What you need to do: In the records below, begin at the line that has "Write part 2" and stop after the line that has "bin wall', 'cardboard')"; quote those lines verbatim and nothing more.

Available records:
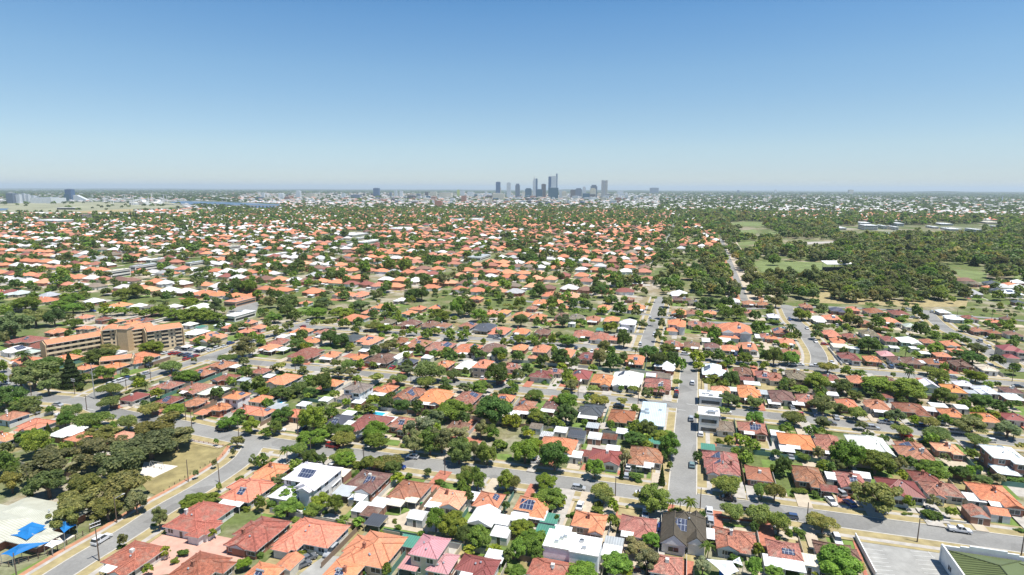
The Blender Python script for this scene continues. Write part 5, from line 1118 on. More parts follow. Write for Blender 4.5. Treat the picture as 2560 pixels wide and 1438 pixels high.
CARS = [('P', 1020, 1095, 'wagon', 'w', SD), ('Q', 1435, 365, 'hatch', 'b', hu), ('Q', 1035, 80, 'wagon', 'd', hv), ('Q', 755, 1215, 'wagon', 's', hv + math.pi), ('Q', 455, 1350, 'sedan', 'g', hv - .5), ('Q', 517, 1285, 'sedan', 'g', hv - .5), ('Q', 1775, 1395, 'wagon', 's', hv + math.pi),
 ('R', 1800, 345, 'hatch', 't', hv), ('R', 1165, 375, 'wagon', 'w', hv), ('R', 1147, 455, 'hatch', 's', hv), ('R', 680, 755, 'sedan', 'w', hv), ('R', 1972, 805, 'hatch', 'w', hv), ('R', 1982, 910, 'wagon', 's', hv), ('R', 1487, 975, 'hatch', 'b', hv), ('R', 1310, 635, 'sedan', 'w', hu),
 ('S', 712, 625, 'wagon', 's', hv + .4), ('S', 628, 712, 'sedan', 'w', hv + math.pi + .3), ('S', 815, 730, 'hatch', 'b', hv + .4), ('S', 1915, 1000, 'ute', 'w', hu), ('S', 1380, 45, 'hatch', 'r', hu), ('S', 225, 260, 'sedan', 's', hv),
 ('A', 1160, 868, 'sedan', 'w', DG), ('A', 1222, 853, 'wagon', 'w', DG), ('A', 1290, 830, 'hatch', 'b', DG), ('A', 1105, 888, 'sedan', 'w', DG), ('A', 1462, 783, 'sedan', 's', DG), ('A', 1866, 638, 'hatch', 'r', DG), ('A', 1916, 620, 'hatch', 'n', DG), ('A', 1962, 607, 'hatch', 'r', DG), ('A', 2112, 552, 'sedan', 'w', DG), ('A', 2177, 528, 'wagon', 'w', DG), ('A', 2243, 511, 'sedan', 'w', DG), ('A', 2308, 480, 'wagon', 'b', DG),
 ('A', 580, 1098, 'sedan', 's', hu), ('A', 346, 1175, 'wagon', 'g', hu), ('A', 610, 1210, 'ute', 'w', hu), ('A', 2222, 1345, 'wagon', 'd', hu), ('A', 1470, 712, 'wagon', 'd', hu), ('A', 55, 882, 'sedan', 's', hu), ('A', 930, 155, 'wagon', 'b', hu),
 ('A', 1650, 577, 'sedan', 'w', hv), ('A', 1725, 580, 'sedan', 'r', hv), ('A', 1770, 580, 'hatch', 'r', hv), ('A', 1815, 592, 'sedan', 'd', hv), ('A', 1870, 597, 'wagon', 'n', hv), ('A', 1785, 525, 'sedan', 'g', hv), ('A', 1840, 535, 'sedan', 'g', hv), ('A', 1885, 537, 'hatch', 'n', hv), ('A', 1925, 541, 'hatch', 's', hv), ('A', 1975, 545, 'sedan', 'w', hv), ('A', 2025, 545, 'wagon', 'w', hv), ('A', 2055, 540, 'sedan', 'w', hv),
 ('B', 235, 1352, 'sedan', 'w', hu + .3), ('B', 2410, 430, 'wagon', 's', hu), ('B', 2270, 828, 'hatch', 'w', hv), ('B', 1110, 355, 'sedan', 'd', hu), ('B', 2000, 375, 'sedan', 'w', hu),
 ('C', 1735, 590, 'wagon', 'w', hu), ('C', 1803, 880, 'wagon', 'w', hv), ('C', 1645, 940, 'sedan', 'w', hv), ('C', 1646, 970, 'hatch', 'r', hv), ('C', 1640, 1008, 'wagon', 'd', hv), ('C', 1790, 1240, 'wagon', 's', hv), ('C', 1040, 938, 'hatch', 's', hv), ('C', 642, 527, 'hatch', 'n', hv), ('C', 2235, 592, 'hatch', 'n', hv), ('C', 1070, 1105, 'sedan', 'g', hu), ('C', 1885, 1395, 'hatch', 'w', hv), ('C', 20, 437, 'wagon', 'w', hu),
 ('D', 250, 692, 'sedan', 'w', hu), ('D', 315, 694, 'sedan', 'w', hu), ('D', 565, 490, 'hatch', 'r', hu), ('D', 685, 300, 'wagon', 'w', hv), ('D', 1175, 1278, 'ute', 's', hu), ('D', 1535, 1307, 'sedan', 'n', hu), ('D', 1730, 1272, 'hatch', 'w', hv), ('D', 2520, 452, 'wagon', 'd', hu), ('D', 1153, 705, 'sedan', 's', hv), ('D', 1225, 718, 'wagon', 'n', hv), ('D', 1850, 820, 'hatch', 's', hu), ('D', 240, 1125, 'hatch', 's', hv), ('D', 680, 1225, 'sedan', 's', hv), ('D', 520, 1215, 'sedan', 'n', hu), ('D', 2500, 915, 'sedan', 'd', hu)]
CARPOS = []
for c, x, y, k, cl, h_ in CARS:
    X, Y = Q4(c, x, y + 5); CARPOS.append((X, Y)); car(X, Y, k, cl, h_)
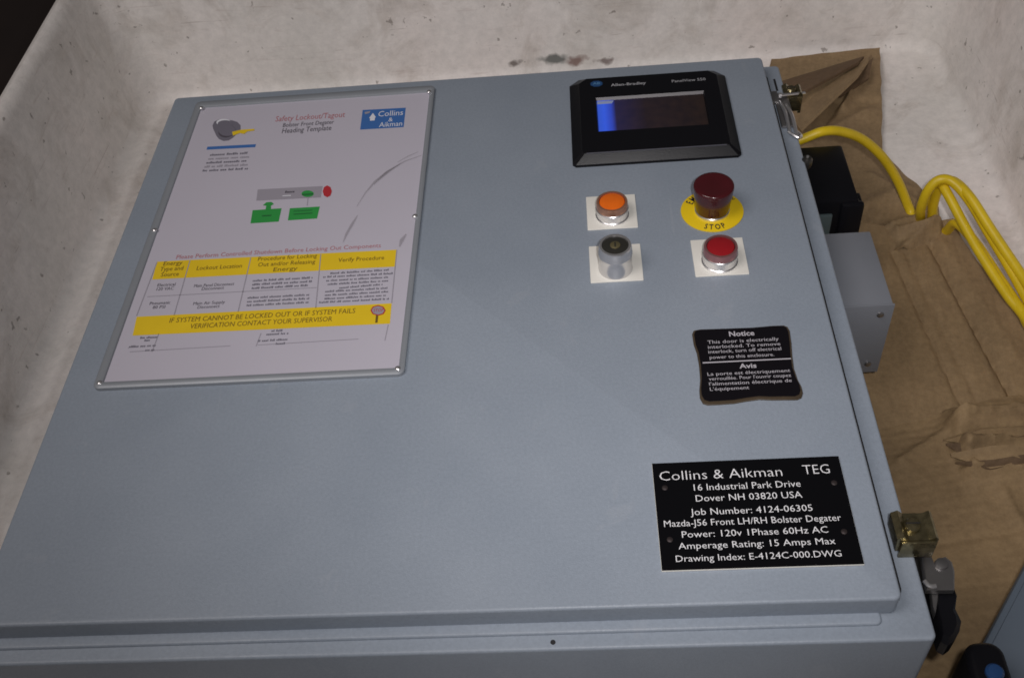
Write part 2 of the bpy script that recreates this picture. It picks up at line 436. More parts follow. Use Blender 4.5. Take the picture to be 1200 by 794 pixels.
def step(x, y, a, c, h, w):
    d, sd, t = seg_d(x, y, a, c); dd = d if sd > 0 else -d
    return h * 0.5 * (1 + math.tanh(dd / w))
G = lambda px, py, z=-0.19: tuple(at(px, py, z)[:2])
def wr(x, y, s, amp, seed=0): return amp * noise.noise((x * s, y * s, seed))
def fA(x, y, u, v):
    z = wr(x, y, 8, .003, 3) + wr(x, y, 45, .0005, 9)
    z += saw(x, y, G(1024, 128), G(930, 176), .008, .010, .016)
    z += ridge(x, y, G(1019, 76), G(986, 130), .012, .005)
    z += ridge(x, y, G(988, 92), G(940, 116), .009, .005)
    z -= ridge(x, y, G(1006, 95), G(950, 165), .006, .006)
    z += step(x, y, G(984, 118), G(1032, 118), -.004, .004)
    z += ridge(x, y, G(960, 262), G(1062, 222), .007, .010)
    z += ridge(x, y, G(1020, 205), G(1090, 250), .006, .008)
    z += ridge(x, y, G(1000, 285), G(1075, 262), .012, .009) + ridge(x, y, G(1052, 300), G(1100, 268), .012, .008)
    z += saw(x, y, G(1104, 274), G(1040, 282), .020, .012, .012)
    return z
cardboard_flap = sheet('cardboard_flap', [(.374, .572), (.345, .48), (.30, .36), (.30, .20)],
      [(.515, .582), (.501, .51), (.474, .375), (.486, .335), (.497, .310), (.512, .272), (.50, .20)], -0.187, fA, 'cardboard_back',
      'creased brown cardboard flap at the back with a folded corner by the bin wall', 'cardboard')
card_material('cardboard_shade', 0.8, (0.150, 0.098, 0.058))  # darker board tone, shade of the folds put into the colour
def panel(b, pts, mt, th=.003):
    'a stiff piece, folded board and painted fold shade alike: polygon of photo positions with heights, given thickness'
    P = [at(px, py, z) for px, py, z in pts]; n = (P[1] - P[0]).cross(P[2] - P[0]).normalized()
    if n.z < 0: n = -n
    b.loft([[p - n * th for p in P], P], mt)
b = MB()
panel(b, [(1021, 64, -.176), (1003, 90, -.158), (938, 152, -.170), (924, 134, -.178)], 'cardboard_back')
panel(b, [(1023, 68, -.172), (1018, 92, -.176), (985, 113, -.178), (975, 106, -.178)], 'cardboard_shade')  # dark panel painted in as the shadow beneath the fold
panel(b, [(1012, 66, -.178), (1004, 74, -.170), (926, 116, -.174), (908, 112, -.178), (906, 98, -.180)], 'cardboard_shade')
fold = b.build('folded_corner', cardboard_flap)
def fB(x, y, u, v):
    z = wr(x, y, 5, .003, 21) + wr(x, y, 40, .0003, 4)
    z -= ridge(x, y, G(1090, 292), G(1215, 525), .0065, .0032)
    z -= ridge(x, y, G(1045, 300), G(1140, 510), .0035, .0028) + ridge(x, y, G(1060, 300), G(1165, 515), .0018, .003)
    z += ridge(x, y, G(1105, 292), G(1200, 440), .004, .012)
    z += .010 * max(0, 1 - v / 0.10) ** 1.5 * (0.55 + 0.45 * math.sin(u * 14))
    return z
sheet('cardboard_sheet', [(.30, .235), (.30, -.10)], [(.514, .232), (.529, .160), (.555, .075), (.558, -.07)], -0.1855, fB, 'cardboard',
      'flat brown cardboard sheet with long crease lines beside the grey junction box', 'cardboard')
def fC(x, y, u, v):
    z = wr(x, y, 6, .003, 31) + wr(x, y, 45, .0004, 14)
    for k, (a, c, h) in enumerate((((1108, 512), (1200, 500), .010), ((1112, 524), (1200, 520), .007), ((1120, 540), (1200, 548), .010), ((1104, 500), (1128, 560), .006))):
        z += ridge(x, y, G(*a), G(*c), h, .0055)
    z -= ridge(x, y, G(1115, 531), G(1200, 533), .006, .004)
    z += saw(x, y, G(1205, 508), G(1108, 516), .022, .010, .016) + saw(x, y, G(1205, 538), G(1110, 548), .017, .006, .010) + saw(x, y, G(1205, 568), G(1122, 566), .016, .012, .012) + saw(x, y, G(1130, 500), G(1040, 556), .006, .02)
    z -= ridge(x, y, G(1040, 655), G(1190, 630), .002, .004)
    z += ridge(x, y, G(1170, 590), G(1200, 640), .004, .006)
    return z
cardboard_piece = sheet('cardboard_piece', [(.30, -.060), (.30, -.42)], [(.395, -.052), (.452, -.020), (.530, -.004), (.53, -.075), (.545, -.14), (.52, -.24), (.47, -.33), (.42, -.42)][2:], -0.176, fC, 'cardboard_front',
      'crumpled brown cardboard piece under the black latch handle in the lower right', 'cardboard')

b = MB()
panel(b, [(1107, 516, -.159), (1150, 503, -.149), (1206, 500, -.147), (1206, 512, -.157), (1150, 522, -.159)], 'cardboard_front')
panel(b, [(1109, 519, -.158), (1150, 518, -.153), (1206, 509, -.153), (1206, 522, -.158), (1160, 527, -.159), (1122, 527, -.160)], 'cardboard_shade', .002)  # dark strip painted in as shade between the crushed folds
panel(b, [(1114, 531, -.159), (1160, 522, -.147), (1206, 519, -.149), (1206, 536, -.157), (1160, 545, -.159)], 'cardboard_front')
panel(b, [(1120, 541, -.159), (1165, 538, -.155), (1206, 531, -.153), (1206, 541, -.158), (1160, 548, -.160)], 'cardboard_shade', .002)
b.build('crushed_fold', cardboard_piece)
# ------------------------------------------------------------------ the cabinet
cab = empty('control_cabinet', (0, 0, FLOOR), 'grey steel control cabinet lying on its back with sign, dark screen and push buttons', 'control cabinet')
class PB(MB):
    def build(s, name, parent=None, smooth=35):
        root_child = parent is cab
        o = MB.build(s, name, parent, smooth)
        if root_child: o.location = (0, 0, -FLOOR)
        return o
Z1 = -0.020
# body: shell with a flange round the door, a drip ridge and a gasket widened to paint the shaded gap
b = PB()
b.slab(-0.3185, 0.3255, -0.3165, 0.312, -0.180, Z1, 'grey_paint', 0.0045, 0.0022)
b.slab(-0.24, 0.29, -0.29, 0.29, -0.1705 - 0.012, -0.179, 'grey_paint', 0.006, 0.001)
b.build('body', cab)
b = PB(); b.slab(-0.297, 0.294, -0.3062, -0.2955, Z1 - .001, Z1 + 0.0025, 'grey_paint', 0.004, 0.0018); b.build('drip_ridge', cab)
b = PB(); b.slab(-0.302, 0.3113, -0.2870, 0.296, Z1 - .001, Z1 + 0.0008, 'gasket_gap_black', 0.006, 0.0005); b.build('gasket_gap_shade', cab)  # gasket, its right side pushed out to paint the shadow line beside the door
b = PB()
b.slab(-0.3045, 0.3048, -0.2985, 0.2995, Z1 + 0.0022, 0.0, 'grey_paint', 0.005, 0.0022, seg=6)
b.build('door', cab)
# small hole in the flange, dark slot near the top clamp
b = PB(); p = at(648, 752, Z1); b.lathe((p.x, p.y, Z1 - .0005), [(.0017, 0), (.0017, .0009)], 'gasket_gap_black', 12); b.build('screw_hole', cab)
b = PB(); p = at(909, 100, Z1); b.box(p.x - .001, p.x + .001, p.y - .010, p.y + .010, Z1 - .001, Z1 + .0006, 'gasket_gap_black', 0); b.build('slot', cab)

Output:
Write part 2 of the bpy script that recreates this picture. It picks up at line 436. More parts follow. Use Blender 4.5. Take the picture to be 1200 by 794 pixels.
def step(x, y, a, c, h, w):
    d, sd, t = seg_d(x, y, a, c); dd = d if sd > 0 else -d
    return h * 0.5 * (1 + math.tanh(dd / w))
G = lambda px, py, z=-0.19: tuple(at(px, py, z)[:2])
def wr(x, y, s, amp, seed=0): return amp * noise.noise((x * s, y * s, seed))
def fA(x, y, u, v):
    z = wr(x, y, 8, .003, 3) + wr(x, y, 45, .0005, 9)
    z += saw(x, y, G(1024, 128), G(930, 176), .008, .010, .016)
    z += ridge(x, y, G(1019, 76), G(986, 130), .012, .005)
    z += ridge(x, y, G(988, 92), G(940, 116), .009, .005)
    z -= ridge(x, y, G(1006, 95), G(950, 165), .006, .006)
    z += step(x, y, G(984, 118), G(1032, 118), -.004, .004)
    z += ridge(x, y, G(960, 262), G(1062, 222), .007, .010)
    z += ridge(x, y, G(1020, 205), G(1090, 250), .006, .008)
    z += ridge(x, y, G(1000, 285), G(1075, 262), .012, .009) + ridge(x, y, G(1052, 300), G(1100, 268), .012, .008)
    z += saw(x, y, G(1104, 274), G(1040, 282), .020, .012, .012)
    return z
cardboard_flap = sheet('cardboard_flap', [(.374, .572), (.345, .48), (.30, .36), (.30, .20)],
      [(.515, .582), (.501, .51), (.474, .375), (.486, .335), (.497, .310), (.512, .272), (.50, .20)], -0.187, fA, 'cardboard_back',
      'creased brown cardboard flap at the back with a folded corner by the bin wall', 'cardboard')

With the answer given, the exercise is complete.